PROBLEM REQUIREMENTS: Reproduce all the lines exactly as they stand, apart from the pictures.

>>>

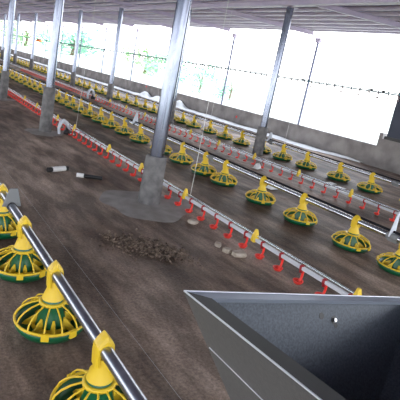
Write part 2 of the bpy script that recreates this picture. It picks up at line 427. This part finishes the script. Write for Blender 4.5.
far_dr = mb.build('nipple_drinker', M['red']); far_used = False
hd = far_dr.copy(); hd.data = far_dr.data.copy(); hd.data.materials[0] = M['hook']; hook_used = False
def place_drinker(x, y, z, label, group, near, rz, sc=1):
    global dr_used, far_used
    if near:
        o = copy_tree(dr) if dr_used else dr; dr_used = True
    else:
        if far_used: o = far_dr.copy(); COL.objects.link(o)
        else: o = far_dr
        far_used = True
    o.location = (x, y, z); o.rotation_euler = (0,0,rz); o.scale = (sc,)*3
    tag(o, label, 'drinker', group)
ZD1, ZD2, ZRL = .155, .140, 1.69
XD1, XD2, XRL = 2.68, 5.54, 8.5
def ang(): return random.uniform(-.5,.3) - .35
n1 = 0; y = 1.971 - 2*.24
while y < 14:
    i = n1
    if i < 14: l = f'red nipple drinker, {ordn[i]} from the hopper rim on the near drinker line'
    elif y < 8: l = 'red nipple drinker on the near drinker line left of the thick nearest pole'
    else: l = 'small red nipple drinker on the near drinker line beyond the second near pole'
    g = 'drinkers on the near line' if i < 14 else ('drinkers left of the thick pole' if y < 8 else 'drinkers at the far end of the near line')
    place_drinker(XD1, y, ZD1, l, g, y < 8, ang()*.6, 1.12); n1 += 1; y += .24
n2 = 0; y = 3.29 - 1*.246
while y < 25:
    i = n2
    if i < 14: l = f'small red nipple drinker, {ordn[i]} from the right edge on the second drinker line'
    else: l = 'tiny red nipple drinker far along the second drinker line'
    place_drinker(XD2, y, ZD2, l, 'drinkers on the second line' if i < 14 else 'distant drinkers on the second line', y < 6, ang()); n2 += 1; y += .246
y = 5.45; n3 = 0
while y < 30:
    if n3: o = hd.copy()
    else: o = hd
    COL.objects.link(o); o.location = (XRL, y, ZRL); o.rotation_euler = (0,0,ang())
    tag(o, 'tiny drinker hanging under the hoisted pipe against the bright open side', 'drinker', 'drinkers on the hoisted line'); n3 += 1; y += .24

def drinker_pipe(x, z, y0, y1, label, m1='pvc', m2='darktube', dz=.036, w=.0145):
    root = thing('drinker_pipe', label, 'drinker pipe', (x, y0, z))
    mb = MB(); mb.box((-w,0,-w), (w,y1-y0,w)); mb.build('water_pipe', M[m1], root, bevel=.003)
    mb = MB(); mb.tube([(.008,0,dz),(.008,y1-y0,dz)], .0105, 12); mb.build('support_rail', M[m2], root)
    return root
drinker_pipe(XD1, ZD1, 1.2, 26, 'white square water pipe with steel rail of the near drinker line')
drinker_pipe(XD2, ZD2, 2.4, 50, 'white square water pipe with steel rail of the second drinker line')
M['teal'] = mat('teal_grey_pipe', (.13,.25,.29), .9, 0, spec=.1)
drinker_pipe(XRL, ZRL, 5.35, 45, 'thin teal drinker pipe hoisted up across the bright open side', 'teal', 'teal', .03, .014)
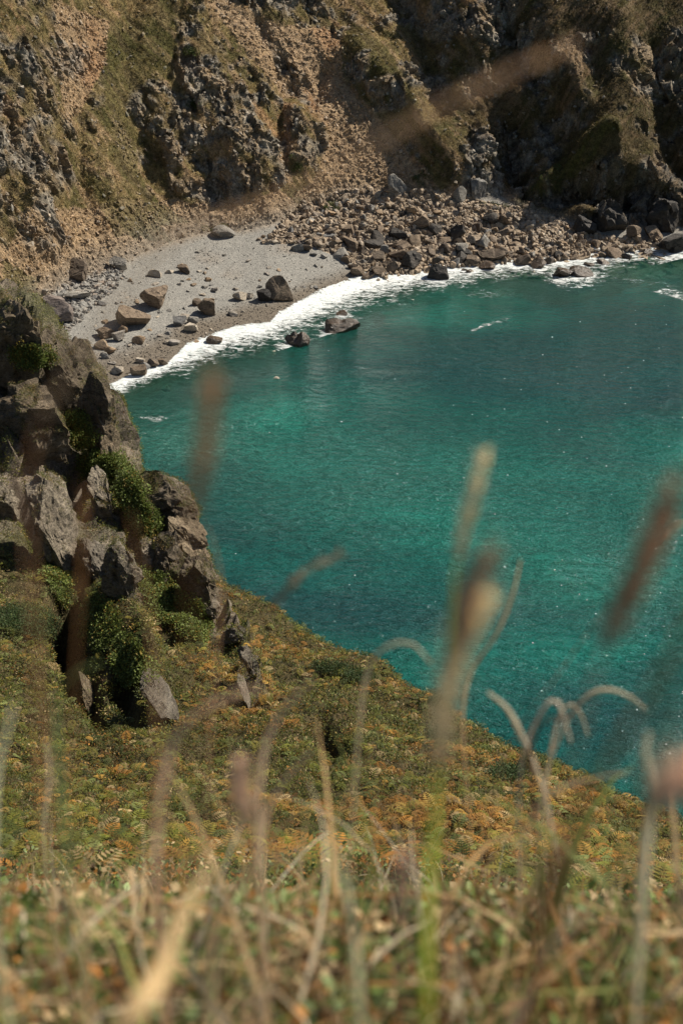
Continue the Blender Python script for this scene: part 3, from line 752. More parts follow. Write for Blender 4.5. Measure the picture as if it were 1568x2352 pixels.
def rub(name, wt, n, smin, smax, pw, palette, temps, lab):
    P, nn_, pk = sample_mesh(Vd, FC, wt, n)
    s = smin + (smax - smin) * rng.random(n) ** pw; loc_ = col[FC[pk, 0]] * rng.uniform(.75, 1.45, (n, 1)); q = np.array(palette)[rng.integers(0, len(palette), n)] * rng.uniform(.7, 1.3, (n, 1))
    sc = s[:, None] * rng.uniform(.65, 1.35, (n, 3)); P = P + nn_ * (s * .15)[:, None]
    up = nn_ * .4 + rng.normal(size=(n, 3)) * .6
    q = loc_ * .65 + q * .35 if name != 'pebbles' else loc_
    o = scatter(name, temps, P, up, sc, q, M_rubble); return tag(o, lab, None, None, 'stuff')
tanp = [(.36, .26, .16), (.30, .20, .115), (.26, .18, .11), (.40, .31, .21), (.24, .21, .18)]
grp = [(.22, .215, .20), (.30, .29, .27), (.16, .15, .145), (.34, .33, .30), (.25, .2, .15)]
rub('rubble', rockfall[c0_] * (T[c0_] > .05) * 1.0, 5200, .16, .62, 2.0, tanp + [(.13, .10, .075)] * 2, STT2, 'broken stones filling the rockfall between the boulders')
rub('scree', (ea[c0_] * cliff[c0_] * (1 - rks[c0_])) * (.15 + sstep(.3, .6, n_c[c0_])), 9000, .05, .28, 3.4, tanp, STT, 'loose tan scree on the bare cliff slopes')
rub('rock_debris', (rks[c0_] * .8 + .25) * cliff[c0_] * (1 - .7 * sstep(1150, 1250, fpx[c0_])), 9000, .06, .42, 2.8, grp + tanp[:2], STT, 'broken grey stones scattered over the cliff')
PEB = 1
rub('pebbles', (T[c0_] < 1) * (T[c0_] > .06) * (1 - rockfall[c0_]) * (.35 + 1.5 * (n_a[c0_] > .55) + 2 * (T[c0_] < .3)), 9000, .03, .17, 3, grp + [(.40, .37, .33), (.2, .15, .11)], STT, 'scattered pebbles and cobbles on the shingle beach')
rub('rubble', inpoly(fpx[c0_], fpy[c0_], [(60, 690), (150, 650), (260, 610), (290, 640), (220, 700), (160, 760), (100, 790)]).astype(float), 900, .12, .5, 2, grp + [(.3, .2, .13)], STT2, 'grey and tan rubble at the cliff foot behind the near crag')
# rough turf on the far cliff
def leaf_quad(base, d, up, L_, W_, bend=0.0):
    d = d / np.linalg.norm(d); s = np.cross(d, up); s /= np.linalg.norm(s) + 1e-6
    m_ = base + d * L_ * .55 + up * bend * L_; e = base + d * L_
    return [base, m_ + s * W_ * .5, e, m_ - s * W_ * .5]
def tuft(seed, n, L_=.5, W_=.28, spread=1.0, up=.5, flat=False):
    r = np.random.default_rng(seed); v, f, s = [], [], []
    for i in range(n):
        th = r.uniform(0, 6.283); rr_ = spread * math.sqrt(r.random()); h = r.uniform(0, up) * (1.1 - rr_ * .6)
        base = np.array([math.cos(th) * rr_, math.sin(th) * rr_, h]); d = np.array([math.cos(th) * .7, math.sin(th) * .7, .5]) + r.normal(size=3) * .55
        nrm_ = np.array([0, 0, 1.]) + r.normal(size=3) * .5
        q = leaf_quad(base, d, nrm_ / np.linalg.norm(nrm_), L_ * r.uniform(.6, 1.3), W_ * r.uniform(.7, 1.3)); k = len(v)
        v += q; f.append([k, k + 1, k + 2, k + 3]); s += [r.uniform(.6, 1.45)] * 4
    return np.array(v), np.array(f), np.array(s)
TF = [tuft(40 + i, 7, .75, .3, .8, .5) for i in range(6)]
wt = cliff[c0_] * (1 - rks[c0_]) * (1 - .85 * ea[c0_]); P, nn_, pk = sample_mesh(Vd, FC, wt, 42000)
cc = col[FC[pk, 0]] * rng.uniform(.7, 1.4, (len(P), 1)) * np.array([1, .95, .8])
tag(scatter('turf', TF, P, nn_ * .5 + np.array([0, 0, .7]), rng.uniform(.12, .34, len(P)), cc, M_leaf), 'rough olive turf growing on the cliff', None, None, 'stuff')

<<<

WORKED ANSWER:
Write part 2 of the bpy script that recreates this picture. It picks up at line 427. This part finishes the script. Write for Blender 4.5.
far_dr = mb.build('nipple_drinker', M['red']); far_used = False
hd = far_dr.copy(); hd.data = far_dr.data.copy(); hd.data.materials[0] = M['hook']; hook_used = False
def place_drinker(x, y, z, label, group, near, rz, sc=1):
    global dr_used, far_used
    if near:
        o = copy_tree(dr) if dr_used else dr; dr_used = True
    else:
        if far_used: o = far_dr.copy(); COL.objects.link(o)
        else: o = far_dr
        far_used = True
    o.location = (x, y, z); o.rotation_euler = (0,0,rz); o.scale = (sc,)*3
    tag(o, label, 'drinker', group)
ZD1, ZD2, ZRL = .155, .140, 1.69
XD1, XD2, XRL = 2.68, 5.54, 8.5
def ang(): return random.uniform(-.5,.3) - .35
n1 = 0; y = 1.971 - 2*.24
while y < 14:
    i = n1
    if i < 14: l = f'red nipple drinker, {ordn[i]} from the hopper rim on the near drinker line'
    elif y < 8: l = 'red nipple drinker on the near drinker line left of the thick nearest pole'
    else: l = 'small red nipple drinker on the near drinker line beyond the second near pole'
    g = 'drinkers on the near line' if i < 14 else ('drinkers left of the thick pole' if y < 8 else 'drinkers at the far end of the near line')
    place_drinker(XD1, y, ZD1, l, g, y < 8, ang()*.6, 1.12); n1 += 1; y += .24
n2 = 0; y = 3.29 - 1*.246
while y < 25:
    i = n2
    if i < 14: l = f'small red nipple drinker, {ordn[i]} from the right edge on the second drinker line'
    else: l = 'tiny red nipple drinker far along the second drinker line'
    place_drinker(XD2, y, ZD2, l, 'drinkers on the second line' if i < 14 else 'distant drinkers on the second line', y < 6, ang()); n2 += 1; y += .246
y = 5.45; n3 = 0
while y < 30:
    if n3: o = hd.copy()
    else: o = hd
    COL.objects.link(o); o.location = (XRL, y, ZRL); o.rotation_euler = (0,0,ang())
    tag(o, 'tiny drinker hanging under the hoisted pipe against the bright open side', 'drinker', 'drinkers on the hoisted line'); n3 += 1; y += .24

def drinker_pipe(x, z, y0, y1, label, m1='pvc', m2='darktube', dz=.036, w=.0145):
    root = thing('drinker_pipe', label, 'drinker pipe', (x, y0, z))
    mb = MB(); mb.box((-w,0,-w), (w,y1-y0,w)); mb.build('water_pipe', M[m1], root, bevel=.003)
    mb = MB(); mb.tube([(.008,0,dz),(.008,y1-y0,dz)], .0105, 12); mb.build('support_rail', M[m2], root)
    return root
drinker_pipe(XD1, ZD1, 1.2, 26, 'white square water pipe with steel rail of the near drinker line')
drinker_pipe(XD2, ZD2, 2.4, 50, 'white square water pipe with steel rail of the second drinker line')
M['teal'] = mat('teal_grey_pipe', (.13,.25,.29), .9, 0, spec=.1)
drinker_pipe(XRL, ZRL, 5.35, 45, 'thin teal drinker pipe hoisted up across the bright open side', 'teal', 'teal', .03, .014)
Continue the Blender Python script for this scene: part 3, from line 752. More parts follow. Write for Blender 4.5. Measure the picture as if it were 1568x2352 pixels.
def rub(name, wt, n, smin, smax, pw, palette, temps, lab):
    P, nn_, pk = sample_mesh(Vd, FC, wt, n)
    s = smin + (smax - smin) * rng.random(n) ** pw; loc_ = col[FC[pk, 0]] * rng.uniform(.75, 1.45, (n, 1)); q = np.array(palette)[rng.integers(0, len(palette), n)] * rng.uniform(.7, 1.3, (n, 1))
    sc = s[:, None] * rng.uniform(.65, 1.35, (n, 3)); P = P + nn_ * (s * .15)[:, None]
    up = nn_ * .4 + rng.normal(size=(n, 3)) * .6
    q = loc_ * .65 + q * .35 if name != 'pebbles' else loc_
    o = scatter(name, temps, P, up, sc, q, M_rubble); return tag(o, lab, None, None, 'stuff')
tanp = [(.36, .26, .16), (.30, .20, .115), (.26, .18, .11), (.40, .31, .21), (.24, .21, .18)]
grp = [(.22, .215, .20), (.30, .29, .27), (.16, .15, .145), (.34, .33, .30), (.25, .2, .15)]
rub('rubble', rockfall[c0_] * (T[c0_] > .05) * 1.0, 5200, .16, .62, 2.0, tanp + [(.13, .10, .075)] * 2, STT2, 'broken stones filling the rockfall between the boulders')
rub('scree', (ea[c0_] * cliff[c0_] * (1 - rks[c0_])) * (.15 + sstep(.3, .6, n_c[c0_])), 9000, .05, .28, 3.4, tanp, STT, 'loose tan scree on the bare cliff slopes')
rub('rock_debris', (rks[c0_] * .8 + .25) * cliff[c0_] * (1 - .7 * sstep(1150, 1250, fpx[c0_])), 9000, .06, .42, 2.8, grp + tanp[:2], STT, 'broken grey stones scattered over the cliff')
PEB = 1
rub('pebbles', (T[c0_] < 1) * (T[c0_] > .06) * (1 - rockfall[c0_]) * (.35 + 1.5 * (n_a[c0_] > .55) + 2 * (T[c0_] < .3)), 9000, .03, .17, 3, grp + [(.40, .37, .33), (.2, .15, .11)], STT, 'scattered pebbles and cobbles on the shingle beach')
rub('rubble', inpoly(fpx[c0_], fpy[c0_], [(60, 690), (150, 650), (260, 610), (290, 640), (220, 700), (160, 760), (100, 790)]).astype(float), 900, .12, .5, 2, grp + [(.3, .2, .13)], STT2, 'grey and tan rubble at the cliff foot behind the near crag')
# rough turf on the far cliff
def leaf_quad(base, d, up, L_, W_, bend=0.0):
    d = d / np.linalg.norm(d); s = np.cross(d, up); s /= np.linalg.norm(s) + 1e-6
    m_ = base + d * L_ * .55 + up * bend * L_; e = base + d * L_
    return [base, m_ + s * W_ * .5, e, m_ - s * W_ * .5]
def tuft(seed, n, L_=.5, W_=.28, spread=1.0, up=.5, flat=False):
    r = np.random.default_rng(seed); v, f, s = [], [], []
    for i in range(n):
        th = r.uniform(0, 6.283); rr_ = spread * math.sqrt(r.random()); h = r.uniform(0, up) * (1.1 - rr_ * .6)
        base = np.array([math.cos(th) * rr_, math.sin(th) * rr_, h]); d = np.array([math.cos(th) * .7, math.sin(th) * .7, .5]) + r.normal(size=3) * .55
        nrm_ = np.array([0, 0, 1.]) + r.normal(size=3) * .5
        q = leaf_quad(base, d, nrm_ / np.linalg.norm(nrm_), L_ * r.uniform(.6, 1.3), W_ * r.uniform(.7, 1.3)); k = len(v)
        v += q; f.append([k, k + 1, k + 2, k + 3]); s += [r.uniform(.6, 1.45)] * 4
    return np.array(v), np.array(f), np.array(s)
TF = [tuft(40 + i, 7, .75, .3, .8, .5) for i in range(6)]
wt = cliff[c0_] * (1 - rks[c0_]) * (1 - .85 * ea[c0_]); P, nn_, pk = sample_mesh(Vd, FC, wt, 42000)
cc = col[FC[pk, 0]] * rng.uniform(.7, 1.4, (len(P), 1)) * np.array([1, .95, .8])
tag(scatter('turf', TF, P, nn_ * .5 + np.array([0, 0, .7]), rng.uniform(.12, .34, len(P)), cc, M_leaf), 'rough olive turf growing on the cliff', None, None, 'stuff')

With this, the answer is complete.